Our previous GI-DXB study on the dynamics of PC₈FA demonstrated that the decay constant distribution for the R_f side chain is broad, while that for the lamellar structure is narrow [46]. This corresponds with the PD distribution observed in this TEM analysis. When the PD distribution is narrow, it likely reflects the movement of the lamellar structure. At the transition point, the shift of Δr to larger values and the broadening of the distribution may result from the increased movement of some side chains, while the movement of other side chains, the main chain, or parts of the lamellar structure slows down. Polymer dynamics may involve multiple layers of motion.

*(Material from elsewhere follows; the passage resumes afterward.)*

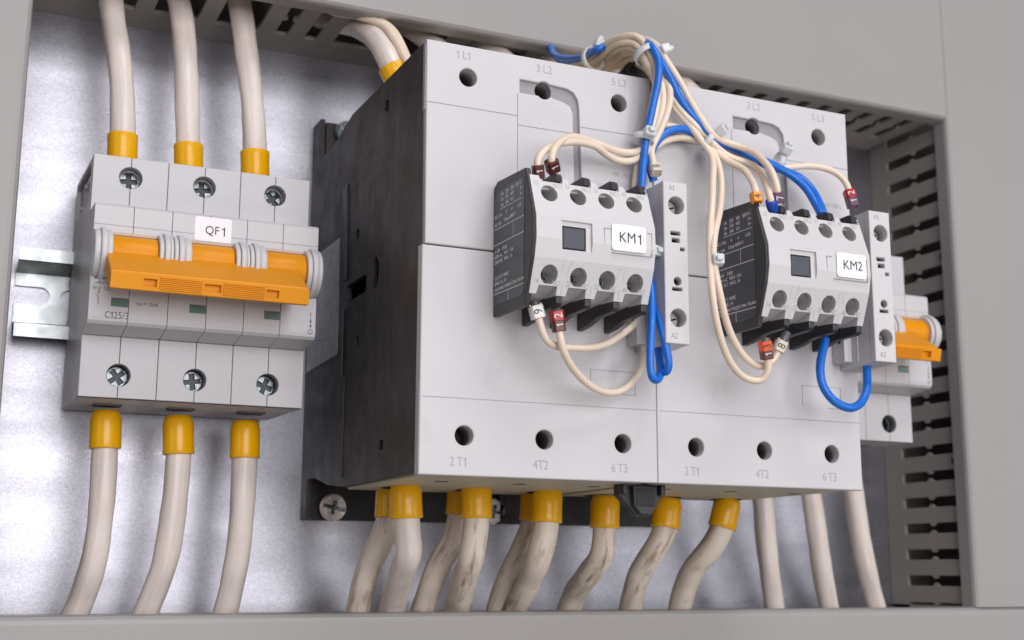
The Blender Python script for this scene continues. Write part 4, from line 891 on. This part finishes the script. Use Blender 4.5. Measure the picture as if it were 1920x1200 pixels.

Based on these observations, we propose that our results primarily reflect a shift in imaging related to molecular dynamic states. This system can be applied to various types of membranes composed of polymerized molecules with a broad molecular weight distribution. In low-viscosity media, such as water, the intrinsic motion of gold nanoparticles may become more pronounced, potentially resulting in a more direct and efficient propagation of the object’s motion to the gold nanoparticles. Further investigation is required to assess the significance of each parameter and distinguish meaningful data from less relevant noise.

5. Conclusions

This study aimed to develop a novel technique for directly observing nanoparticle motion in real space using TEM, successfully acquiring valuable insights into temperature-dependent membrane dynamics. By combining these observations with DSC measurements, we were able to correlate dynamic quantities with calorimetric data. The fact that these results were obtained using widely available conventional TEM equipment suggests that this method can be widely adopted. This approach is expected to expand its applicability to dynamic measurements of various polymers, offering new perspectives in materials science.